Statik] Nowadays, it’s just so tough to make a living doing music, it’s really hard to turn down anything.  I suppose it could happen where we were just really opposed to something in a film, but it hasn’t happened for a while. Vampires are our friends.

S] What’s your opinion on recent findings that people who download pirated music tend to also buy more music than other people? Do you think people should use the internet to “try before they buy” or is this a process that you would like the see stopped entirely?

kaRIN] If that was actually the truth, that it stimulated more music buying, no one would have an issue with downloading music. The fact is right now that the music industry is in a lot of trouble, which is bad news for a lot of artists and people who want new music. Basically, buying a CD is like donating to the artist so that they can continue to make music. If you like the music, be respectful and give back.
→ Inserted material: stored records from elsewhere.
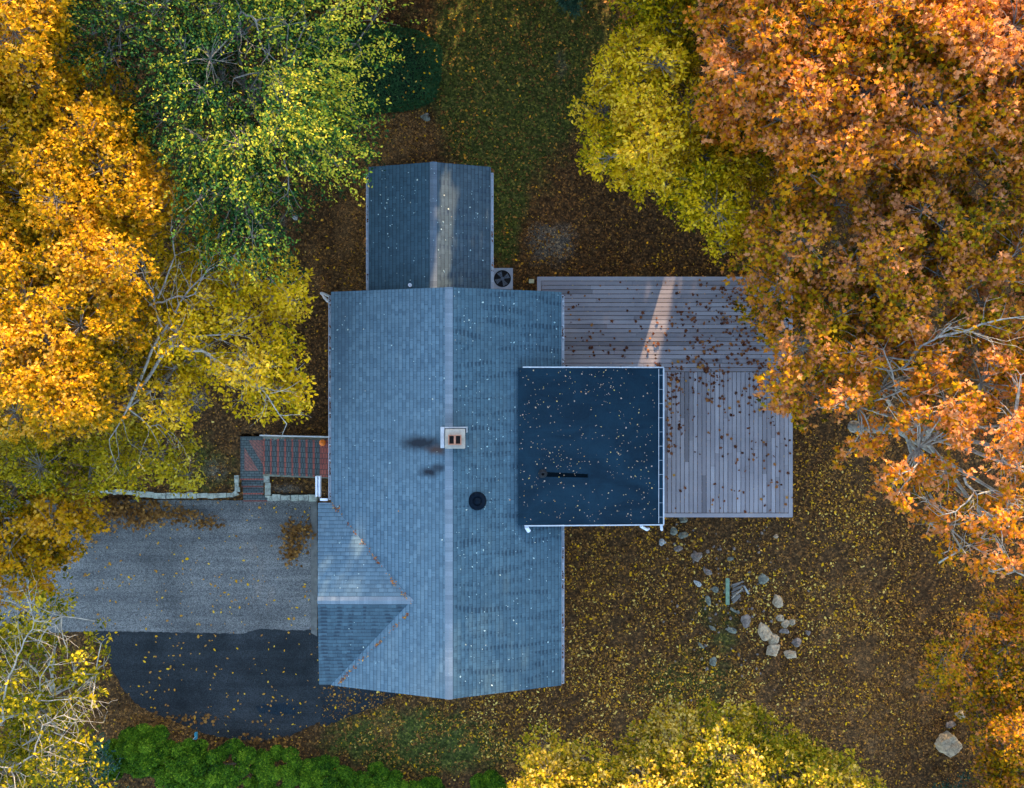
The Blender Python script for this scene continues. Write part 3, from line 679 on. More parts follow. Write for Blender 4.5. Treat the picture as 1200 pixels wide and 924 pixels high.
for (ya, yb2) in ((yt_+.001, yt_+.07), (yb_-.08, yb_-.001)):      # side rails in steel over a low side wall
    mb = MB(); x0 = fx[0]; x1 = XL+.3
    mb.poly([(x0,ya,.2),(x1,ya,.2),(x1,ya,2.1),(x0,ya,.75)]); mb.poly([(x1,yb2,.2),(x0,yb2,.2),(x0,yb2,.75),(x1,yb2,2.1)]); mb.poly([(x0,ya,.75),(x1,ya,2.1),(x1,yb2,2.1),(x0,yb2,.75)]); mb.poly([(x0,yb2,.2),(x0,ya,.2),(x0,ya,.75),(x0,yb2,.75)])
    mb.build('side_wall', M['stone_blue'], st)
mb = MB(); mb.tube([(fx[0]+.1, yt_+.16, .6), (fx[0]+.1, yt_+.16, 1.5), (XL+.25, yt_+.16, 2.9)], .028, 8); mb.tube([(XL-.3, yt_+.16, 1.9), (XL-.3, yt_+.16, 2.7)], .022, 6); mb.build('handrail', M['alu'], st)
# retaining walls
def wall_run(name, label, pts, wd, z0, z1, mat):
    """rubble wall: irregular blocks along a polyline"""
    mb = MB(); r = random.Random(hash(label) % 1000 if False else len(label))
    for i in range(len(pts)-1):
        a, b = Vector(pts[i]), Vector(pts[i+1]); L = (b-a).length; d = (b-a)/L; n = Vector((-d.y, d.x, 0)); s = 0
        while s < L - .05:
            l = min(r.uniform(.15,.55), L-s); w0, w1 = wd*r.uniform(.34,.66), wd*r.uniform(.34,.66); zt = z1 + r.uniform(-.03,.04)
            c = [a+d*(s+.006)-n*w0, a+d*(s+l-.006)-n*w0*r.uniform(.85,1.1), a+d*(s+l-.006)+n*w1, a+d*(s+.006)+n*w1*r.uniform(.85,1.1)]
            bt = [(q.x,q.y,z0) for q in c]; tp = [(q.x*.98+(c[0].x+c[2].x)*.01, q.y*.98+(c[0].y+c[2].y)*.01, zt + r.uniform(-.015,.015)) for q in c]
            mb.poly(tp)
            for j in range(4): mb.poly([bt[j], bt[(j+1)%4], tp[(j+1)%4], tp[j]])
            s += l
    o = mb.build(name, mat, bevel=.02); tag(o, label, 'wall'); return o
yw = W(0,579.5,.66)[1]; xw = W(277,0,.66)[0]
wall_run('stone_wall', 'long low lichened stone wall between the lawn and the driveway, left of the steps', [W(100,574,.66), W(135,576.5,.66), W(180,580.5,.66), W(230,581,.66), W(273.5,580,.66), W(277.5,577,.66), W(277.5,557,.66)], .20, -.1, .66, M['stone_wall'])
wall_run('stone_wall', 'short angled pale stone wall round the planting bed between steps and garage', [W(313,557,.66), W(313,584,.66), W(371.5,584,.66)], .22, -.1, .66, M['stone_wall'])
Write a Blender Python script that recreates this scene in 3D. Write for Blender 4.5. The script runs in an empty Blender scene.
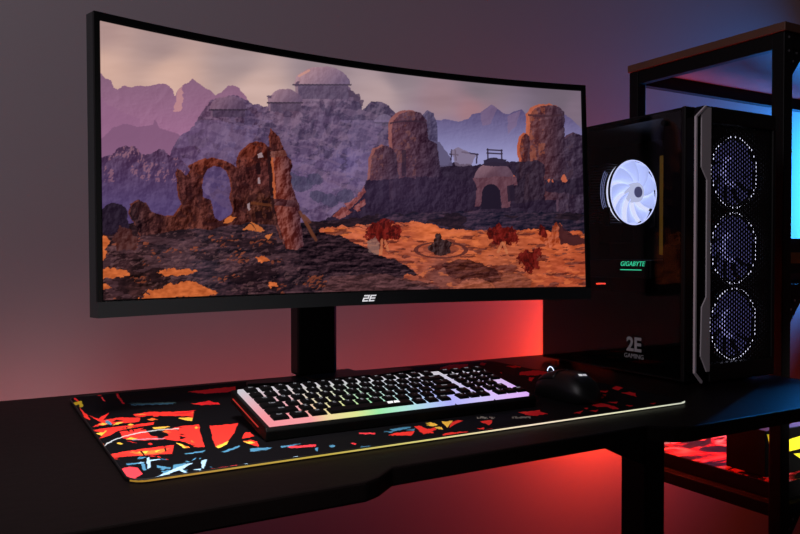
import bpy, bmesh, math, random
import numpy as np
from mathutils import Vector, Matrix, Euler
random.seed(7)
S = bpy.context.scene
COL = S.collection
R = math.radians

# ------------------------------------------------------------------ camera
F_PX, CX, CY = 751.0, 400.0, 267.0
CAM = Vector((0.0, 0.0, 0.965))
cam_data = bpy.data.cameras.new('camera')
cam = bpy.data.objects.new('camera', cam_data); COL.objects.link(cam)
cam_data.sensor_width = 36.0
cam_data.lens = F_PX / 800.0 * 36.0
cam_data.clip_start = 0.02
cam.location = CAM
cam.rotation_euler = Euler((R(90 - 0.916), 0, R(-30)))
S.camera = cam
_M = np.array(cam.rotation_euler.to_matrix())          # columns = right, up, back

def measure(p):
    """world points (n,3) -> the place in the photograph they were measured at"""
    d = (np.asarray(p, float) - np.array(CAM)) @ _M
    return CX + F_PX * d[:, 0] / -d[:, 2], CY - F_PX * d[:, 1] / -d[:, 2]

S.view_settings.view_transform = 'Standard'
S.view_settings.look = 'None'
S.view_settings.exposure = 0.0
S.view_settings.gamma = 1.0
S.view_settings.use_curve_mapping = False

# ------------------------------------------------------------------ helpers
def lin(c):
    c = np.asarray(c, float) / 255.0
    return np.where(c <= 0.04045, c / 12.92, ((c + 0.055) / 1.055) ** 2.4)

def rgba(c):
    return tuple(float(x) for x in lin(c)) + (1.0,)

def mat(name, color, rough=0.5, metal=0.0, emit=None, strength=0.0, noise=None, spec=0.5, bump=None):
    m = bpy.data.materials.new(name); m.use_nodes = True
    nt = m.node_tree; b = nt.nodes['Principled BSDF']
    b.inputs['Base Color'].default_value = rgba(color)
    b.inputs['Roughness'].default_value = rough
    b.inputs['Metallic'].default_value = metal
    b.inputs['Specular IOR Level'].default_value = spec
    if emit is not None:
        b.inputs['Emission Color'].default_value = rgba(emit)
        b.inputs['Emission Strength'].default_value = strength
    if noise or bump:
        tc = nt.nodes.new('ShaderNodeTexCoord')
        n = nt.nodes.new('ShaderNodeTexNoise')
        n.inputs['Scale'].default_value = (noise or bump)[0]
        n.inputs['Detail'].default_value = 4
        nt.links.new(tc.outputs['Object'], n.inputs['Vector'])
        if noise:
            mx = nt.nodes.new('ShaderNodeMix'); mx.data_type = 'RGBA'
            mx.inputs[6].default_value = rgba(color)
            mx.inputs[7].default_value = rgba(noise[1])
            nt.links.new(n.outputs['Fac'], mx.inputs[0])
            nt.links.new(mx.outputs[2], b.inputs['Base Color'])
        if bump:
            bp = nt.nodes.new('ShaderNodeBump'); bp.inputs['Strength'].default_value = bump[1]
            bp.inputs['Distance'].default_value = 0.002
            nt.links.new(n.outputs['Fac'], bp.inputs['Height'])
            nt.links.new(bp.outputs['Normal'], b.inputs['Normal'])
    return m

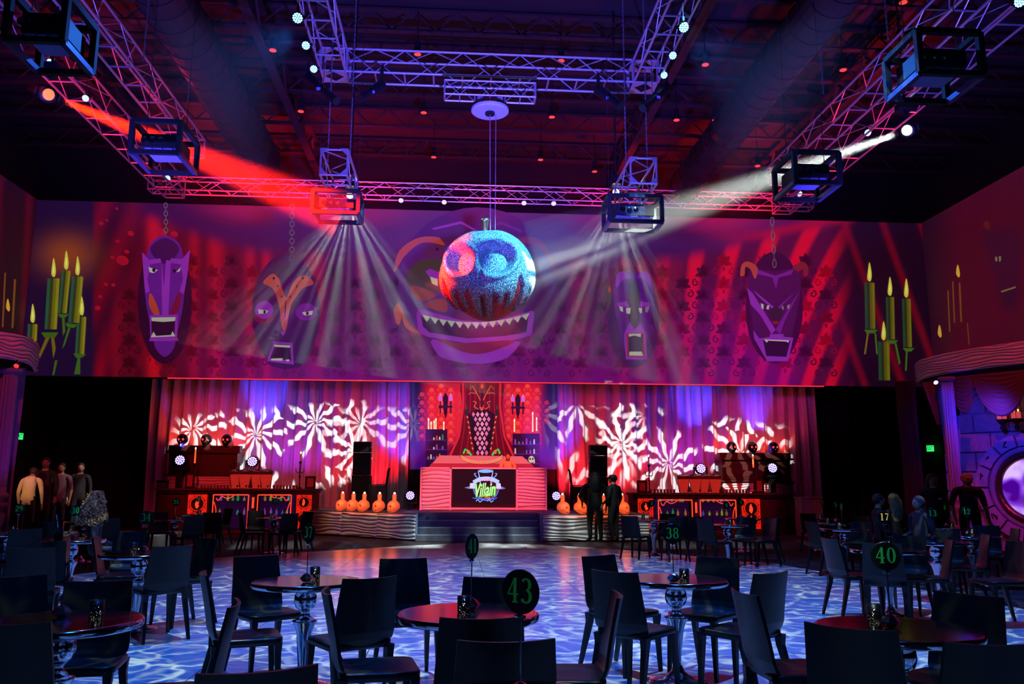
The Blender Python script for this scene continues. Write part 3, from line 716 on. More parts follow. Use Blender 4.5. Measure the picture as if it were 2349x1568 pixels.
# ================================================================== DRAPES
def drape(name, x0, x1, z0, z1, Y, label, cat='curtain', material=None, amp=.11, per=.42, seed=0, nx=None):
    rnd = random.Random(seed); ph = [rnd.uniform(0, 6) for _ in range(4)]
    n = nx or int((x1 - x0) / .028); nz = 14; vs = []
    for j in range(nz + 1):
        for i in range(n + 1):
            t = i / n; x = x0 + (x1 - x0) * t; k = j / nz
            y = amp * sin(2 * pi * x / per + ph[0] + 1.2 * sin(x * 1.7 + ph[1])) + .45 * amp * sin(2 * pi * x / (per * .43) + ph[2]) * (1 - .4 * k)
            vs.append((x + .02 * sin(k * 5 + x * 3), Y + y * (1 - .2 * k), z0 + (z1 - z0) * k))
    mb = MB(); mb.add(vs, [(j * (n + 1) + i, j * (n + 1) + i + 1, (j + 1) * (n + 1) + i + 1, (j + 1) * (n + 1) + i) for j in range(nz) for i in range(n)])
    return tag(mb.build(name, material or M['drape'], smooth=True), label, cat)
drape('stage_curtain', at(350, 900, y=28.5).x, at(942, 900, y=28.5).x, .02, 5.4, 28.5, 'tall pleated stage curtain left of the painted throne backdrop', seed=3)
drape('stage_curtain', at(1277, 900, y=28.5).x, at(1868, 900, y=28.5).x, .02, 5.4, 28.5, 'tall pleated stage curtain right of the painted throne backdrop', seed=8)
drape('black_masking_drape', XL + .3, -10.3, .02, 5.4, 29.4, 'black masking drape in the dark gap left of the stage', 'curtain', M['wall'], seed=5, nx=150)
drape('black_masking_drape', 12.8, XR - .3, .02, 5.4, 29.4, 'black masking drape in the dark gap right of the stage', 'curtain', M['wall'], seed=6, nx=150)

# ================================================================== STAGE
ZST = .70
stg = thing('stage', 'low black stage with wave-panelled front and central steps', 'stage', (0, 0, 0)); stg['kind'] = 'structure'
sl0, sl1 = at(725, 1218, z=0), at(955, 1240, z=0); sr0 = at(1240, 1241, z=0); sr1x = 5.2
sl0 = Vector((sl0.x, 25.6, 0))
fl = Vector((-4.3, 27.4)); 
pts = [(sl0.x, sl0.y), (sl1.x, sl1.y), (sl1.x, 23.05), (sr0.x, 23.05), (sr0.x, sr0.y), (sr1x, 22.25), (sr1x, 28.9), (sl0.x, 28.9)]
n = len(pts)
mb = MB(); P3 = [Vector((x, y, ZST)) for x, y in pts]
mb.add(P3, [tuple(t) for t in tessellate_polygon([P3])])
mb.add([(x, y, 0) for x, y in pts] + [(x, y, ZST) for x, y in pts], [(k, (k + 1) % n, n + (k + 1) % n, n + k) for k in range(n)])
mb.build('deck', M['stagem'], stg)
for k in range(4):
    z = ZST * (k + 1) / 4 - .004 if k < 3 else ZST
    y0_ = 22.22 + k * .28
    if k < 3:
        MB().box(((sl1.x + sr0.x) / 2, (y0_ + 23.05) / 2, z / 2), (sr0.x - sl1.x - .02, 23.05 - y0_, z)).build('step', M['step'], stg)
    MB().box(((sl1.x + sr0.x) / 2, y0_ + .012, z - .012), (sr0.x - sl1.x - .03, .03, .026)).build('step_nosing', M['nosing'], stg)
def wave_panel(name, p0, p1, z0, z1, parent, amp=.035, seed=0, rows=9, label=None, nx=90, nz=110, material=None, fpos=None):
    """carved panel with running wavy ridges, built as relief between two plan points"""
    p0, p1 = Vector((p0[0], p0[1], 0)), Vector((p1[0], p1[1], 0)); d = p1 - p0; L = d.length; d.normalize(); nrm = Vector((d.y, -d.x, 0))
    vs = []
    for j in range(nz + 1):
        for i in range(nx + 1):
            u, v = i / nx, j / nz; x = u * L; z = z0 + (z1 - z0) * v
            ph = 2 * pi * rows * v + 1.5 * sin(3.1 * x + seed + 3.2 * v) + .8 * sin(5.7 * x + 2 * seed - 6 * v) + 1.1 * sin(1.7 * x + 9 * v + seed)
            h = amp * 1.5 * (abs(sin(ph / 2)) ** .7)
            edge = min(1, min(u, 1 - u) * 60, min(v, 1 - v) * 60)
            if fpos: q, nn = fpos(u)
            else: q, nn = p0 + d * x, nrm
            vs.append(Vector((q.x, q.y, 0)) + nn * (h * edge + .004) + Vector((0, 0, z)))
    mb = MB(); mb.add(vs, [(j * (nx + 1) + i, j * (nx + 1) + i + 1, (j + 1) * (nx + 1) + i + 1, (j + 1) * (nx + 1) + i) for j in range(nz) for i in range(nx)])
    o = mb.build(name, material or M['wave'], parent, smooth=True)
    if label: o['label'] = label
    return o
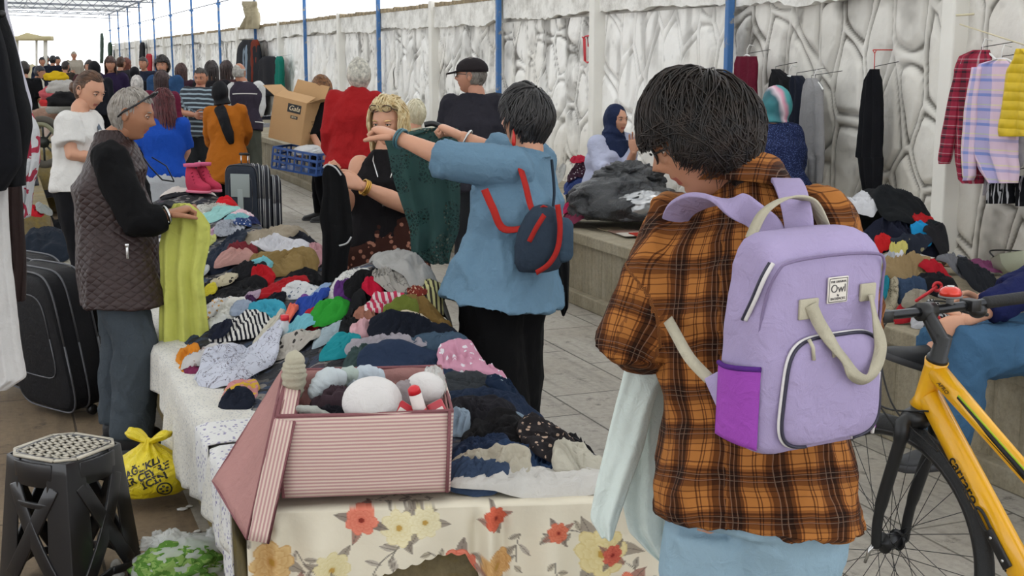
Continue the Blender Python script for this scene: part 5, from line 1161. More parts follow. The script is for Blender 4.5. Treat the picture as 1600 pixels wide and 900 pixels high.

Statik] Yes, I’m afraid I’m not buying that argument. I think it must have been a study funded by The Pirate Bay. I don’t think you can look at the percentage of music sales going down year-after-year as a random fact. Most artists now have previews for a good chunk of songs before you buy, so do that if you want. I just don’t see people downloading something from file-sharing and going…’you know, I only kind of like this album, I’m deleting it from my hard drive’ or, ‘I only like one song on this album, I’m going to delete the rest and then I’m going to go out and only buy the one song that I like, that I already have.’

S] Many bands generate extra revenue through touring, and I know you’ve many fans in Europe who’d love to see you perform live. Do you see yourselves ever taking a long enough break from being a “studio band” to grace some stages in this part of the world and expand your fan base?

kaRIN] The possibility is open…it would just have to be the right situation.

Statik] Many bands use up a lot of time and money to tour in really clubs too. At the end of the day or a year has gone by, and they’ve lost a year of time, in what could have gone into making more music. I’m not saying it’s not possible, but the right situation just hasn’t happened for us. It always seems like it would take too much time, and we’d lose too much money. Keep in mind that it’s not just the touring time, it’s the rehearsing time and the pre-production time. There’s also re-arranging songs for a live venue, in the end it’s all about the time. After we did ‘Like The Hunted‘, we were open to doing more shows and had three different people try to book a U.S. tour for us, and none of them could get it together. I’ve just made up my mind that I won’t book a tour for us. There’s just too many details that I don’t want to deal with like the driving, schedule, club promoters and more. I could go on, but I’ll just stop now.

S] For those of us who’ve never seen you live, we at least have your aforementioned DVD, ‘Like The Hunted’. Do you think you’ll release any more DVDs featuring your new material?

kaRIN] That possibility is also open.

Statik] I think that was a big undertaking too. I think it took me the better part of a year to edit all of the different video, and music.  Again, if we make another DVD, then less music will happen. I won’t say it will not happen though, because I really did like how the whole thing came out.

S] Finally, will there be any more Secret Meeting albums, and do you think we’ll ever see you under yet a different name, doing other collaborations in the future?

kaRIN] We hope for another Secret Meeting but who knows, Dean (Garcia) was so great to work with and is such a talented guy, it was really an honour and a pleasure. I love what came out on The Secret Meeting, it feels like the secret love child on vacation. Both Statik and I are open to different collaborations if the right situations come along. We both have broad musical tastes and like anything good.